Itu setidaknya terjadi di Desa Sukorejo, Kecamatan Tunjungan, Blora. Hasil panen jagung yang digadang-gadang dapat digunakan untuk mengganti modal pupuk ternyata harga tak sesuai harapan.
Seorang petani, Temok (70), mengaku anjloknya harga jagung terjadi sejak dua pekan lalu. Harga jagung kering di desanya hanya Rp4.500 per kilogram. Sedangkan untuk jagung basah berkisar Rp3.700 per kilogram.
"Harga panen tak sebanding dengan modal, termasuk untuk perawatan dan pemupukannya," keluhnya, dikutip
RMOLJateng, Kamis (5/9).
Ia mengatakan, harga jagung basah sebelumnya sempat menyentuh Rp4.300 per kilogram.
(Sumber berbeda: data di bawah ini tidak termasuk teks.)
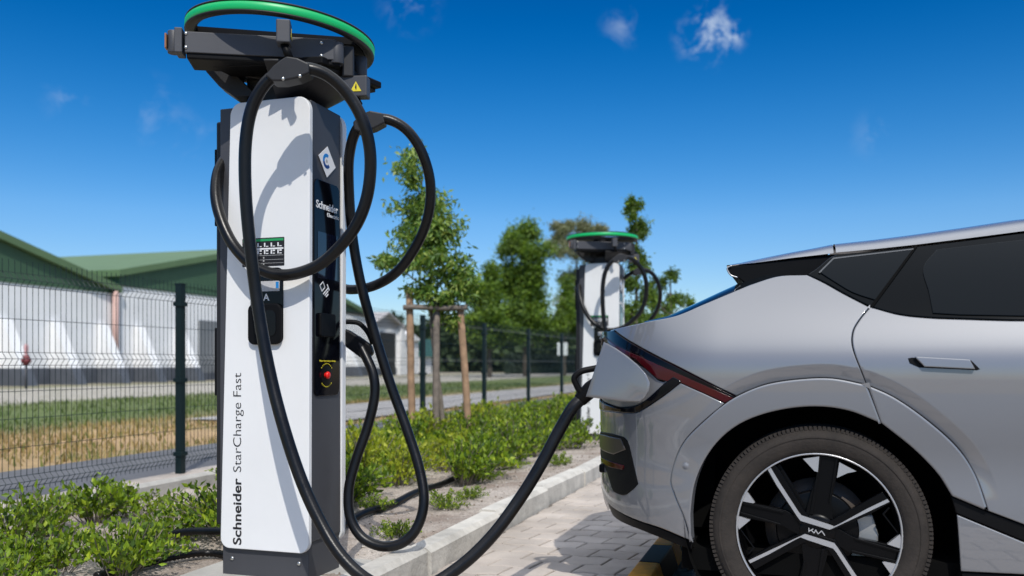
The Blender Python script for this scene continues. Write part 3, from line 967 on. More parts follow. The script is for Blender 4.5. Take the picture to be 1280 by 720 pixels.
far_tree('sparse_tree', 722, 82, [(705, 288, 18, 12, .5), (732, 282, 18, 12, .5), (752, 290, 10, 10, .3), (695, 305, 16, 14, .5), (720, 310, 22, 16, .55), (742, 320, 14, 16, .4), (712, 340, 22, 16, .5), (735, 355, 16, 16, .4), (718, 375, 22, 16, .5), (705, 400, 18, 14, .4), (765, 345, 14, 18, .4), (760, 390, 16, 16, .5)], 'pale sparse tree with thin grey-green crown behind the far charging station', 53, M['leafg'], 5200, .22, .22)
far_tree('leafy_tree', 705, 74, [(706, 360, 12, 16, .7), (712, 385, 14, 14, .8), (700, 405, 14, 14, .7), (716, 412, 12, 12, .6)], 'small dark tree between the tallest far tree and the far charging station', 54, M['leafd'], 2200, .24)
far_tree('leafy_tree', 800, 85, [(800, 400, 20, 16, 1), (780, 415, 22, 16, 1), (825, 412, 22, 18, 1), (850, 415, 20, 16, 1)], 'low green tree hidden behind the car tail and far charging station', 55, M['leafd'], 1600, .3)

def far_wood():
    mb = MB(); rnd = random.Random(61)
    for k in range(20000):
        px = rnd.uniform(455, 1000)
        d = rnd.uniform(105, 130)
        b = P(px, 455, d)
        t = (px - 455) / 545
        hmax = 5.6 + 1.8 * noise.noise(Vector((px * .03, 0, 0))) + 1.5 * noise.noise(Vector((px * .09, 3, 0)))
        z = hmax * (1 - rnd.random() ** 1.6)
        s = rnd.uniform(.7, 1.5)
        leaf_quad(mb, Vector((b.x, b.y, z)), s, s * .7, rv(rnd), rv(rnd))
    for k in range(60):
        px = rnd.uniform(455, 1000); b = P(px, 455, rnd.uniform(108, 126))
        mb.tube([(b.x, b.y, -.1), (b.x, b.y, 3.5)], .12, 5)
    tag(mb.build('far_wood', M['leafw']), 'distant low green wood behind the shed and the far trees', 'wood', kind='stuff')
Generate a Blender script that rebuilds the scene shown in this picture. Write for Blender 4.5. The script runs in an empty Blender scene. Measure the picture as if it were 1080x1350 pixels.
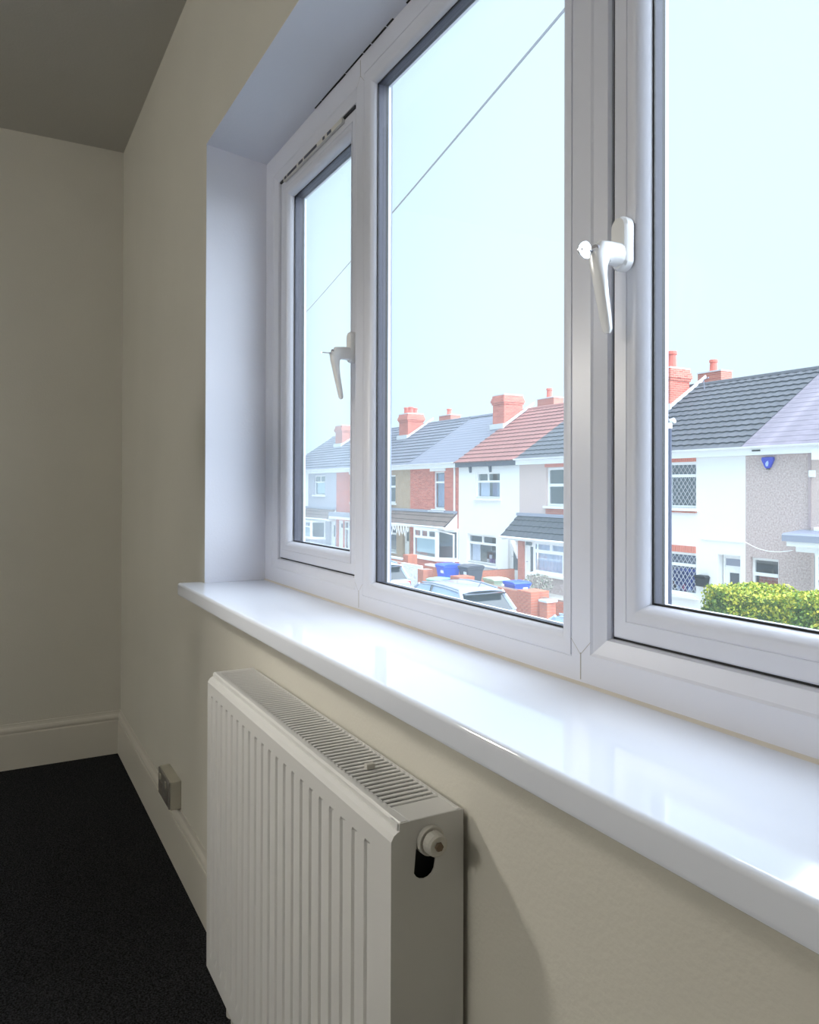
import bpy, bmesh, math, random
from mathutils import Matrix, Vector
random.seed(7)
C = bpy.context.scene.collection
sc = bpy.context.scene

# ------------------------------------------------------------------ camera
cam_d = bpy.data.cameras.new('camera')
cam = bpy.data.objects.new('camera', cam_d); C.objects.link(cam)
sc.camera = cam
yaw, pit, rol = math.radians(29.0304), math.radians(.35202), math.radians(.17759)
Fv = Vector((-math.cos(yaw) * math.cos(pit), math.sin(yaw) * math.cos(pit), math.sin(pit)))
Rv = Vector((math.sin(yaw), math.cos(yaw), 0)); Uv = Rv.cross(Fv)
R2 = Rv * math.cos(rol) + Uv * math.sin(rol); U2 = R2.cross(Fv)
cam.matrix_world = Matrix(((R2.x, U2.x, -Fv.x, 3.218), (R2.y, U2.y, -Fv.y, -.473), (R2.z, U2.z, -Fv.z, 1.068), (0, 0, 0, 1)))
cam_d.sensor_fit = 'HORIZONTAL'; cam_d.sensor_width = 36
cam_d.lens = 1006.85 / 1080 * 36
cam_d.shift_y = -(675 - 637.53) / 1080
cam_d.clip_start = .02; cam_d.clip_end = 500

# ------------------------------------------------------------------ world, sun, exposure
w = bpy.data.worlds.new('overcast_sky'); sc.world = w; w.use_nodes = True
bg = w.node_tree.nodes['Background']
bg.inputs[0].default_value = (.895, 1.16, 1.30, 1); bg.inputs[1].default_value = 1.0
sun_d = bpy.data.lights.new('sun', 'SUN'); sun = bpy.data.objects.new('sun', sun_d); C.objects.link(sun)
sun_d.energy = 15; sun_d.color = (.86, .93, 1.05); sun_d.angle = math.radians(125)
sun.rotation_euler = Vector((.44, .50, .75)).to_track_quat('Z', 'Y').to_euler()
sc.view_settings.view_transform = 'Standard'
sc.view_settings.look = 'None'
sc.view_settings.gamma = 1
sc.view_settings.use_curve_mapping = False
sc.view_settings.exposure = 0
sc.cycles.use_denoising = True
sc.cycles.max_bounces = 10; sc.cycles.diffuse_bounces = 6; sc.cycles.transparent_max_bounces = 24
sc.cycles.sample_clamp_indirect = 6

READING = 2.7        # watts of the reading lamp
FILL_GLOW = 33           # glow of the unseen pendant globe added as fill

# ------------------------------------------------------------------ materials
def lin(c):
    return tuple((x / 255 / 12.92 if x / 255 <= .04045 else ((x / 255 + .055) / 1.055) ** 2.4) for x in c) + (1,)
def mat(name, rgb, rough=.6, var=0, vscale=8, bump=0, bscale=60, metal=0, spec=.5, rgb2=None, coat=0):
    m = bpy.data.materials.new(name); m.use_nodes = True
    nt = m.node_tree; N = nt.nodes; L = nt.links; b = N['Principled BSDF']
    b.inputs['Base Color'].default_value = lin(rgb); b.inputs['Roughness'].default_value = rough
    b.inputs['Metallic'].default_value = metal; b.inputs['Specular IOR Level'].default_value = spec
    if coat: b.inputs['Coat Weight'].default_value = coat; b.inputs['Coat Roughness'].default_value = .08
    tc = N.new('ShaderNodeTexCoord')
    if var or rgb2:
        n = N.new('ShaderNodeTexNoise'); n.inputs['Scale'].default_value = vscale; n.inputs['Detail'].default_value = 6
        L.new(tc.outputs['Object'], n.inputs['Vector'])
        r = N.new('ShaderNodeValToRGB'); L.new(n.outputs['Fac'], r.inputs['Fac'])
        a = lin(rgb); c2 = lin(rgb2) if rgb2 else a
        if rgb2: r.color_ramp.elements[0].color = a; r.color_ramp.elements[1].color = c2
        else:
            r.color_ramp.elements[0].color = tuple(x * (1 - var) for x in a[:3]) + (1,)
            r.color_ramp.elements[1].color = tuple(min(1, x * (1 + var)) for x in a[:3]) + (1,)
        r.color_ramp.elements[0].position = .32; r.color_ramp.elements[1].position = .68
        L.new(r.outputs['Color'], b.inputs['Base Color'])
    if bump:
        n2 = N.new('ShaderNodeTexNoise'); n2.inputs['Scale'].default_value = bscale; n2.inputs['Detail'].default_value = 5
        L.new(tc.outputs['Object'], n2.inputs['Vector'])
        bp = N.new('ShaderNodeBump'); bp.inputs['Strength'].default_value = bump; bp.inputs['Distance'].default_value = .01
        L.new(n2.outputs['Fac'], bp.inputs['Height']); L.new(bp.outputs['Normal'], b.inputs['Normal'])
    return m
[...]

Namun saat ini terus menurun.
"Sulitnya perawatan untuk pengucuran, karena kondisi sawah tadah hujan cukup melelahkan. Di sisi lain tingginya harga pupuk," sambungnya.
Ia berharap, harga jual jagung kembali naik agar petani dapat menutup biaya operasional yang membengkak.
Terpisah, Kepala Dinas Pangan, Pertanian, Peternakan, dan Perikanan (DP4) Blora, Ngaliman mengatakan, anjloknya harga jagung akibat adanya panen raya di berbagai wilayah di Indonesia.
"Karena banyaknya petani panen raya sebabkan surplus jagung, sehingga harga turun drastis," terangnya saat dihubungi
RMOLJateng melalui sambungan ponsel, Kamis (5/9).
Dijelaskan Ngaliman, dalam hukum pasar ketika banyak stok, harga otomatis turun drastis. Begitu juga sebaliknya jika kebutuhan tinggi namun barang tak ada akan menyebabkan harga naik tinggi.